Last year, several Caribbean and African LGBTQ refugee claimants who have been in Canada since 2011 and 2012 shared their frustration at the long wait time to resolve their situation with the Weekly Gleaner. Many felt that their lives were in limbo.

El-Farouk Khaki, a Canadian refugee and immigration lawyer, representing many Caribbean clients who have legacy cases – most of whom are Jamaicans – said almost all of the cases are either sexual orientation or gender-based, so LGBT people or women fleeing some kind of domestic violence situation.

“Out of Jamaica, it’s mostly sexual orientation. Out of my Jamaican cases, I would say 98-95% are sexual orientation and only 5 or 10% are domestic violence-related,” Khaki said.

While answering a question at an event organized by Operation Black Vote Canada and the Canadian Association of Urban Financial Professionals on July 27 at KPMG in Toronto, the minister of immigration, refugees and citizenship said changes to the refugee system made by former minister, Jason Kenney, in 2012 have really disadvantaged some refugee claimants.

He noted that until today a lot of them haven’t had hearings or due process.

“Through no fault of their own these people’s lives are in limbo and they’re called legacy refugees.
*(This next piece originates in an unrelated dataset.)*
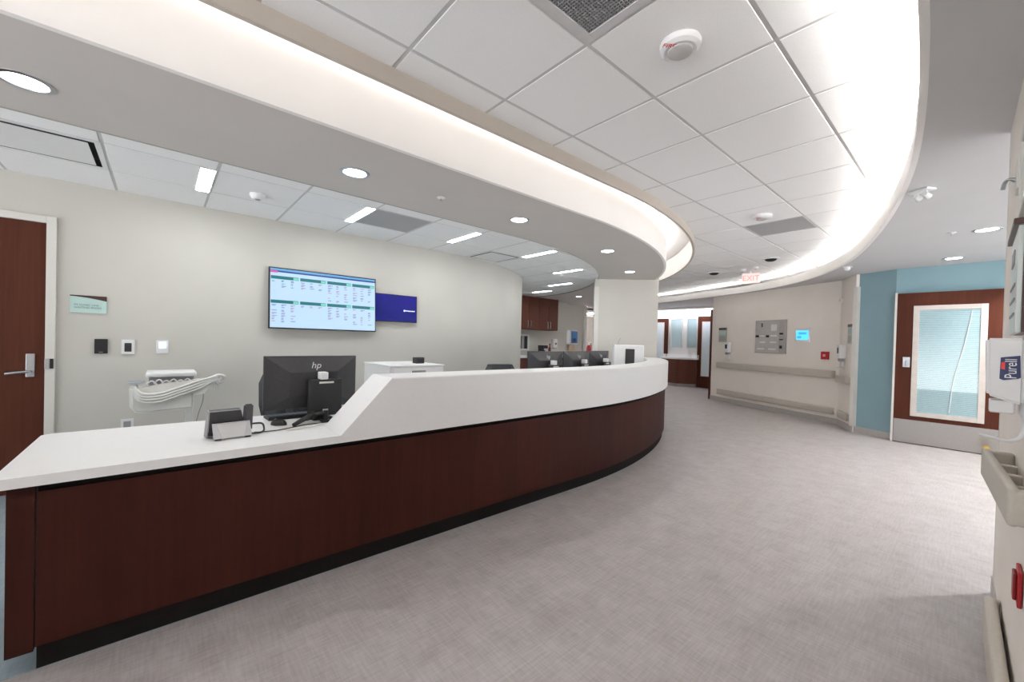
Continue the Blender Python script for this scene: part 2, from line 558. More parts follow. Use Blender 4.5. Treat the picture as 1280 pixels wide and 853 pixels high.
# soffit over the kitchenette side
arc = []
for i in range(41):
    a = SOF_END + (radians(75) - SOF_END) * i / 40
    arc.append((CC.x + 4.76 * cos(a), CC.y + 4.76 * sin(a)))
op = (CC.x + 5.82 * cos(SOF_END), CC.y + 5.82 * sin(SOF_END))
b = B(); b.prism([op, (7.2, 4.75), (14.8, 10.2), (15.0, 12.0), (4.5, 12.9)] + arc[::-1], Z_SOF, Z_SOF + 0.03); struct(b.obj('ceiling_soffit_kitchenette', PAINT))
b = B()
sta = path(CC, -4.0, radians(75), 90)
b.sweep([(3.484, Z_SOF - 0.004), (3.494, Z_SOF - 0.004), (3.494, Z_ALC + 0.004), (3.484, Z_ALC + 0.004)], sta); struct(b.obj('trim_soffit_edge', mat('edge_shade', (0.42, 0.39, 0.36), 0.5), smooth=30))  # dark tone stands in for shade on the soffit's inner step

# --- right soffit with the curved cove lip
LIP = [(-4, 0.10), (-2, 0.115), (0, 0.135), (1.2, 0.15), (1.93, 0.165), (2.36, 0.19), (2.83, 0.225), (3.40, 0.285), (3.88, 0.355), (4.57, 0.485), (5.3, 0.655),
       (6.0, 0.845), (6.6, 1.03), (7.15, 1.24), (7.88, 1.60), (8.5, 2.02), (8.98, 2.45), (9.37, 2.93), (9.68, 3.42), (10.0, 4.12), (10.4, 5.05), (10.75, 6.03), (11.0, 7.0), (11.2, 8.2), (11.25, 9.4)]
def smooth_curve(P, k=6):
    P = [Vector(p) for p in P]; Q = []
    for i in range(len(P) - 1):
        p0 = P[max(0, i - 1)]; p1 = P[i]; p2 = P[i + 1]; p3 = P[min(len(P) - 1, i + 2)]
        for s in range(k):
            t = s / k
            Q.append(0.5 * ((2 * p1) + (p2 - p0) * t + (2 * p0 - 5 * p1 + 4 * p2 - p3) * t * t + (3 * p1 - p0 - 3 * p2 + p3) * t ** 3))
    Q.append(P[-1])
    # even out the curvature a little
    for _ in range(6):
        R = Q[:]
        for i in range(1, len(Q) - 1):
            R[i] = Q[i] * 0.5 + (Q[i - 1] + Q[i + 1]) * 0.25
        Q = R
    return Q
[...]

"There used to be about 20,000. We’ve reduced them to about 5-6,000 people. And I have been very, very, involved in this issue,” said Hussen, noting that he meets the Chair of the Immigration and Refugee Board, Mario Dion, almost on a monthly basis.

“Finally we were able to do two things that I think will be able to clear this issue once and for all. We found money to be able to clear those cases cause 5,600 people who have individual cases on top of the piling numbers we have from this year’s asylum claims.”

Hussen said they have also found a team – the legacy task force – that will nothing but focus on the legacy cases.

“So they’re going to process legacy cases and they have the money to do that, and my understanding from Mario Dion is that all the 5,600 cases will be cleared in less than two years so there’s light at the end of the tunnel.”